Gilgamesh
Un joven y romántico viajero inglés
llamado Austen Henry Layard arribó en 1844 a la ciudad de Mosul. Allí amistó
con Hormuzd Rassam, un beduíno que ya había tenido contacto con otros viajeros
europeos y sabía de sus debilidades hacia las piedras viejas. Layard, en
efecto, era un gran aficionado a la Historia Antigua y se dejó guiar por su
nuevo amigo hasta las afueras de la ciudad, donde le mostró una colina (tell) que parecía ocultar los vestigios
de un gran edificio. El inglés organizó como pudo una rudimentaria excavación,
que no tardó en dar unos frutos sorprendentes. El joven Layard y su ayudante Rassam
descubrieron el palacio perdido de Nínive, la capital del Imperio Asirio, un
monumento, anotó el joven viajero, que “evocaba el infinito y que nos colmó de
asombro, con sus estancias de proporciones ciclópeas decoradas con
bajorrelieves que representaban toros y leones alados, demonios terribles,
escenas de batallas y cacerías de increíble realismo…” Cuatro de las cámaras
menores contenían la biblioteca real, consistente en decenas de miles de
tablillas de arcilla inscritas con la enigmática escritura cuneiforme, cuyo
sentido aún permanecía oculto. Como primera provisión, Layard envió al Museo
Británico 25.000 de esas tablillas, por si algún día el mundo llegaba a
penetrar en el significado de aquel aluvión simbólico conservado en el silencio
del desierto durante más de cuatro mil años.
![]() |
Tablilla con escritura cuneiforme hallada en el Palacio de Nínive |
Hacia 1857, los trabajos confluyentes
de cuatro eruditos consiguieron desvelar, por fin, los secretos principales de
la escritura cuneiforme. Pocos años después, el filólogo y conservador George
Smith recibió el encargo de traducir las tablillas de Nínive. El doctor Smith
era un erudito prototípico de la era victoriana: temeroso de Dios, ordenado,
pudoroso, fiel a su familia y a sus rutinas.... Al cuarto día de iniciar sus
estudios, Smith sufrió una especie de ataque. Así lo relató el conservador jefe
del museo: “Vi como Smith, tan moderado y contenido siempre, se levantaba de su
mesa presa de temblores, tras lo que rompió a gritar, a cantar obscenidades, a
saltar y a correr por la sala en un estado de gran excitación. Fue necesario
llamar a los celadores, pues la locura le había insuflado una fuerza sobrehumana
y había empezado a quitarse la ropa y a lanzarla por la ventana…”

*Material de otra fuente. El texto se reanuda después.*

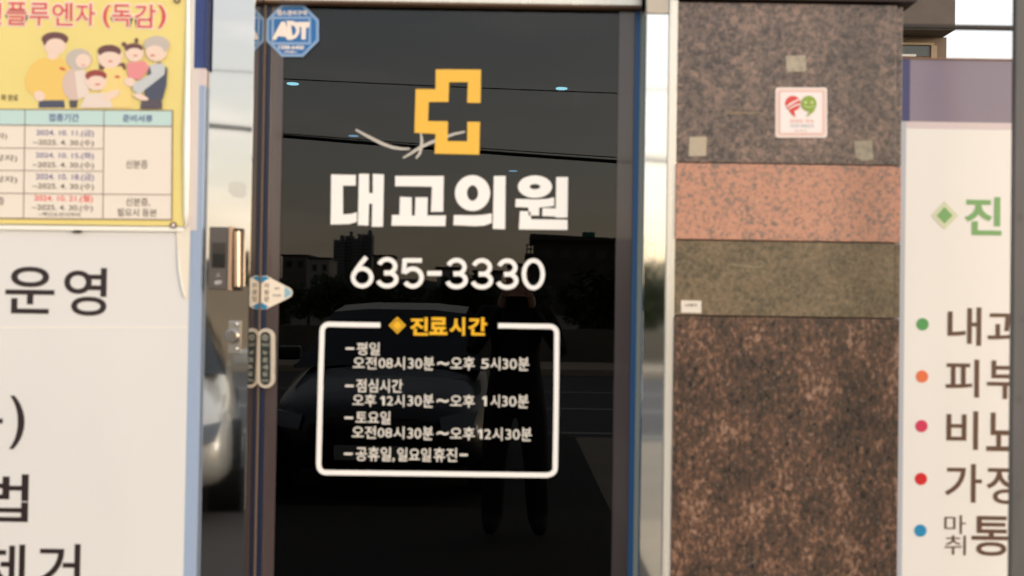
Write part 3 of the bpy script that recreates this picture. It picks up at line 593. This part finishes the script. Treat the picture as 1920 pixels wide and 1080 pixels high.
MB().poly([(1771, 388), (1786, 404), (1771, 419), (1757, 404)], YR - .0020, .0006).build('diamond_mark', mg, rs)
# dark rail above the sign
rl = empty('window_rail', (X(1790, YR), YR, Z(50, YR, 1790)), 'thin dark horizontal rail above the department sign', 'rail')
MB().box(lx, rx, YR + .002, YR + .025, Z(52, YR, 1790), Z(45.5, YR, 1790)).build('bar', M_dark, rl)
MB().box(rx - .02, rx + .02, YR + .031, YR + .07, .12, Z(-60, YR, 1790)).build('upright', M_dark, rl)
# near grey post at the right edge
YN = -.42
gy = empty('grey_post', P(1912, 1300, YN), 'grey metal door post at the far right edge in front of the department sign', 'post')
px0 = X(1900, YN, 540)
MB().box(px0, px0 + .09, YN, YN + .02, .10, 3.0).build('post', mat('post_grey', C(92, 90, 90), .42, .0, noise=(9, .16, (3, 1, .5))), gy, bevel=.003)
for (x, y, r) in ((1913, 408, 5), (1911, 748, 5), (1910, 930, 6), (1916, 600, 3)): MB().ell(x, y, r, r * 1.6, YN - .0006, .0005, n=9).build('smudge', mat('smudge', C(92, 88, 86), .7), gy)

# ------------------------------------------------------------------ building seen over the sign
nb = empty('neighbour_building', (5, 12, -.02), 'brown building with a small window seen over the department sign against the white sky', 'building')
nm = mat('neighbour_render', C(122, 106, 90), .8, noise=(3, .25)); nmd = mat('neighbour_panel', C(96, 84, 76), .7, noise=(5, .2))
YB = 12
def bx(px0, py0, px1, py1, Yf, dep, m, name):
    a, b = P(px0, py0, Yf), P(px1, py1, Yf); return MB().box(a.x, b.x, Yf, Yf + dep, b.z, a.z).build(name, m, nb)
a = P(1620, 1000, YB)
xR1, xR2 = P(1775, 60, YB).x, P(1791, 20, YB - .4).x
MB().box(2.2, xR1, YB, YB + 6, -.02, P(1770, 70, YB).z).build('wall', nm, nb)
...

Cuando, por fin, recobró la cordura,
Smith anotó en su cuaderno el fragmento que acababa de descifrar, sin saber aún
que se trataba de parte de la gran epopeya de Gilgamesh, una narración de una
increíble viveza e intensidad dramática, que había permanecido oculta en las
arenas del desierto durante más de cuatro mil años.
El fragmento en cuestión relata un
episodio protagonizado por una sacerdotisa de la diosa Ishtar, una mujer
voluptuosa y sagrada que proporcionaba placer a los hombres en nombre de la
Diosa. A esta sacerdotisa le encarga Gilgamesh que acuda al monte a seducir y
aplacar a Enkidu, un ser salvaje, inocente y furibundo que vivía entre las
gacelas y desbarataba con su fuerza sobrehumana las trampas de los cazadores:
“Shamhat [la sacerdotisa] se despojó de su túnica y se tumbó sobre la hierba,
desnuda, con las piernas abiertas, acariciándose el pecho, los muslos y el
sexo, hasta que lo tuvo bien sudado. Enkidu la miró largo rato, se acercó con
cautela y olisqueó con deleite el aire alrededor de su cuerpo. Entonces ella le
agarró la verga y se la acarició con mucha sabiduría; echó el vientre hacia
delante y se introdujo a Enkidu en su interior. Shamhat empleó sus artes
amatorias, se apoderó de su aliento con sus besos, con el coño bien puesto, y
le enseñó lo que era una mujer.”
El relato añade que Erkidu yació con
Shamhat durante siete días, hasta que ambos estuvieron saciados. Luego él se
levantó, se lavó en el río, probó el pan y la cerveza, y sintió que su mente
había crecido, que ya no podía correr con los animales, ni entenderse con
ellos; pero, a cambio, conocía cosas que las bestias no pueden saber. Y todo
porque una jarra de cerveza, un trozo de pan, el aliento de una mujer sagrada y
un coño sudado y bien puesto le habían enseñado a ser un hombre. Y fue en este
punto donde la literatura universal conoció al primero de sus héroes, mientras
un conservador del Museo Británico perdía el oremus y rompía a gritar y a
correr desnudo, presa de un furor sagrado que por nadie pase.